New Rules For Effective Remote Collaboration

Team Leadership
10 Minute Read
September 27, 2021

As a member of a consulting firm that specializes in helping teams perform better, I get asked a lot these days how teams can improve their collaboration with everyone out of the office and many of them not coming back. Ferrazzi Greenlight has invested millions in research on what makes great teams click, especially in virtual environments. Here are some of the core things we’ve learned:

Leadership. Communicating and collaborating effectively in remote teams has a lot has to do with setting the right tone at the top. It's smart to put a "communication contract" in place so that everyone knows, for instance, that emails are expected to be returned within a day and text messages are reserved for urgent communications. Explicitly stating the group’s social norms in this way is a good idea for all collaboration, but it’s especially important with remote teams.

Leaders themselves should err on the side of over-communicating with a remote team, not in terms of frequency but in terms of clarity, quality, and depth. There are fewer opportunities to check in and course-correct, so be explicit and give people tangible action items when you can. For the same reason, videoconferences are better than conference calls -- although there are good ways and bad ways to do videoconferences. Keep them as small as possible, and spend at least 50 percent of the time in each videoconference devoted to collaborative problem-solving. If your meetings feel like a parade of updates and report-outs, then you need to reconsider how you are using your time together as a team.

Define roles clearly. One reason some remote teams fail, while others succeed is, how well their roles are defined. Most people assume that if a group is given defined goals with member roles left vague, it encourages collaboration to get to the goal. Research has shown the opposite is true. It’s actually better to have people with defined roles, assigned to solve a problem with no clear solution. When people are secure in their roles, they can balance independence with interdependence. They can work independently towards the group’s mission, and then they can create value from their interdependencies by collaborating with their teammates toward the solution.

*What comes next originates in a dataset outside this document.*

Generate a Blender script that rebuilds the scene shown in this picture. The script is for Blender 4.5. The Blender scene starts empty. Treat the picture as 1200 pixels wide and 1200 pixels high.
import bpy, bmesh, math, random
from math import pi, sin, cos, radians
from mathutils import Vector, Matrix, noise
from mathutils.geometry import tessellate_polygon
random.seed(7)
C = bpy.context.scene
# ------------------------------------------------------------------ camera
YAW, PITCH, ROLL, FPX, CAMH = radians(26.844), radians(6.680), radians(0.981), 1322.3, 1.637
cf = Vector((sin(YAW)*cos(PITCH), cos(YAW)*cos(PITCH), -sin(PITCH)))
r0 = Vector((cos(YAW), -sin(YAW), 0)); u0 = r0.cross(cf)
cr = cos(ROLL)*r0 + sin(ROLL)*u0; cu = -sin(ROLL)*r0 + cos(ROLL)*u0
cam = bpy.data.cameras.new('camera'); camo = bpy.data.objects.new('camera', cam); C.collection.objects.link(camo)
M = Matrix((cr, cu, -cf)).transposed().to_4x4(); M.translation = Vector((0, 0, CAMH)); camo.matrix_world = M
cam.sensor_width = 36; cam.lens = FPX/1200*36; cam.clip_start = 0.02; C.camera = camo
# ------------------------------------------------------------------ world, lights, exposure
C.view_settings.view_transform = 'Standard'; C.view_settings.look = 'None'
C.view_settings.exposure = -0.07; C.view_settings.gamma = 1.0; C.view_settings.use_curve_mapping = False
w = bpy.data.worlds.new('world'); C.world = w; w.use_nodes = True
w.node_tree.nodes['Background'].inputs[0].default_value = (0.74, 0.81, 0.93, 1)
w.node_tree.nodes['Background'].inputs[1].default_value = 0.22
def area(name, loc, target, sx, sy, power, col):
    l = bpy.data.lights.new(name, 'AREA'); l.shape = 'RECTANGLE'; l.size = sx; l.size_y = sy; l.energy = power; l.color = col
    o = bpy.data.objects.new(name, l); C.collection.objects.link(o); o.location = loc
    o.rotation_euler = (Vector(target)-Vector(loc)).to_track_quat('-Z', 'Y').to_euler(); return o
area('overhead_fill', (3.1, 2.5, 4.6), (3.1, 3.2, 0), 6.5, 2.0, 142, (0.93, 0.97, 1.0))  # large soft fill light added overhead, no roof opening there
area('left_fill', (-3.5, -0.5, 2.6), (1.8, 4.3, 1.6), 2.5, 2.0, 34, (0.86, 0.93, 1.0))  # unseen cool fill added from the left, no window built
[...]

Collaborative teams keep getting larger and more complex, so it’s important to manage the size of sub-groups and coordinate between them efficiently and effectively. There should be a core group responsible for strategy and important decisions, a middle operational group, and an outer group of largely part-time specialists brought in at particular stages.

Humans are innately collaborative but we lack the systems and processes that we need to channel that innate drive towards more productive ends in a business setting, so the more deliberately you structure the norms of communication, the better.

Peer-to-peer accountability is best. I have a simple answer for leaders who ask how they can make sure their people are productive: You can’t. There aren’t enough hours in the day to check on them. Instead, team leaders need to encourage a mutual sense of responsibility and peer-to-peer accountability, You make the entire team responsible for everyone achieving the team’s mission and “crossing the finish line together.” If one team member is slacking off or overwhelmed with a problem, it’s everyone’s responsibility to bring that team member back into the fold. Again, this needs to be explicitly re-contracted, because otherwise, team members will fall back into the traditional, counterproductive idea that a colleague’s performance is only the concern of their supervisor.

A good model is the agile methodology employed by software developers. By working toward clear intermediate goals during “sprints” between meetings, teams develop a framework of peer-to-peer accountability. There’s also a small-group breakout process we call “bulletproofing.” This process accentuates candor and accountability in groups of three (the ideal size for enhanced expressions of candor) which then report back to the larger group.

Don’t stop building personal relationships. Leaders can set the tone for personal connections within a new project by giving everyone a virtual tour of their office during the video kick-off video meeting. We also recommend that every meeting begins with what we call a personal-professional check-in. Everyone takes a turn telling what’s the one big thing on their mind personally and professionally. It's a good way to develop a team spirit of empathy and vulnerability, and you also give team members an appropriate venue to let everyone know when they are having serious issues and could use some help.  

The recent transition to remote work will have a lasting impact on the way we work. With everyone’s webcams on, the new virtual working environment we now operate in is drawing teams far closer together than a boardroom ever could. We get to see inside each other’s homes, and we’re able to bring more of our authentic selves to the job.

We should use this opportunity for a re-set and create new, more productive social norms at work. Now is the moment for leaders to host a virtual meeting with their locked-down teams and ask them: what recent behaviors and practices do we want to retain and what do we not want to go back to? Before it's too late, I'd like to see us make the most of this crisis and use it for the purpose of creating a brighter post-lockdown future.